1. Arrival: Inspired by the transition from the Maritimes to Montréal, the piece imagines the drive to Montréal the first time, moving into the city back in 2008, driving through the South Shore with anticipation. The city appears in the distance upon approach and the piece describes the first impression of the city on an outsider. With the entry of the full ensemble, the city begins to take shape and becomes overwhelming, yet exciting and full of artistic and growth opportunities. The hip- hop groove in which a trumpet solo is featured in alternating odd metre groove and rapid transitions in colour and timbre illustrates the adjustment to Montreal’s unique culture, diversity as well as a very vibrant and lively city life.

The work then adjusts in changing gears to a simpler groove with woodwind and piano textures, featuring a tenor sax solo, while settling in and adjusting in the city, a post-arrival full of optimism and excitement which builds to the climax of the movement. This symbolizes a new beginning, adaptation to living in and reflecting on Montréal as a new home. Beth begins to explore the city, what it has to offer and as the band builds in together on hits and shots behind a few lead instruments holding the melody. The focus on the city zooms out to become a larger picture, transitioning to the second place on this suite, the Old Port.

Home: Montreal #4. Downtown: 
An illustration based on the chaos, grandiosity, excitement and largely booming downtown core of Montreal, the movement rapidly changes ideas, structures and motifs throughout the piece. The start of the piece reflects on sitting in a downtown park, near Parc Mont-Royal, looking out at the city from above. As things get started, the piece continues into the downtown core, which around the Quartier des Spectacles and core, is busy but scenic with festivities and events going on nearly year-round.

The piece takes darker turns into clashing harmonies and intensities as rush hour traffic on Rene-Levesque picks up rapidly as frustration and traffic sets in. Beth also reflects on the constant construction and development going on throughout the city, traffic snarls, disputes, political demonstrations and conflict, which can also occur in such a diverse place as Montreal. From the harsh colours and intensities, resolution occurs, and Beth continues to explore and illustrate the beautiful downtown core of Montreal, ending where she began, heading towards the Plateau and Parc Mont- Royal.

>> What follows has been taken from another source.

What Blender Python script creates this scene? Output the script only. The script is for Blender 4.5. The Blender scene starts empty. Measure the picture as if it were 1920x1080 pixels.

Home: Montreal #7 -. Lachine Canal/St. Henri: 
Starting with walking along the Atwater canal near Lionel-Groulx metro, Beth reflects on an earlier St. Henri/Lachine Canal area. A formerly industrialized and poorer area of Montreal with poverty and social issues, it has now grown and developed into one of the most popular, gentrified, in-demand and hip neighbourhoods of the city, often referred to as the “new Plateau”. The approximate area in which Beth lives in Montreal and the most recent movement to be written for “Home: Montréal”, throughout the piece,

Beth illustrates the gentrification of the area in her music, with colour changes from dark, solemn to upbeat, hip rock textures. Even though the area around the canal continues to develop and build (illustrated by the piano solo leading into a two- trumpet trading solo featuring Therrien and Kovalchuk), the Lachine Canal remains as it is, a quiet, reflective space in the city, leading right into the downtown core. The end of the piece transitions into a cinematic-genre orchestral section illustrating an overview of the area today, as if zooming out of fine details in the texture, into more of an overview/larger perspective of Montreal, and preparing the transition into departure, leaving Montreal in the final movement.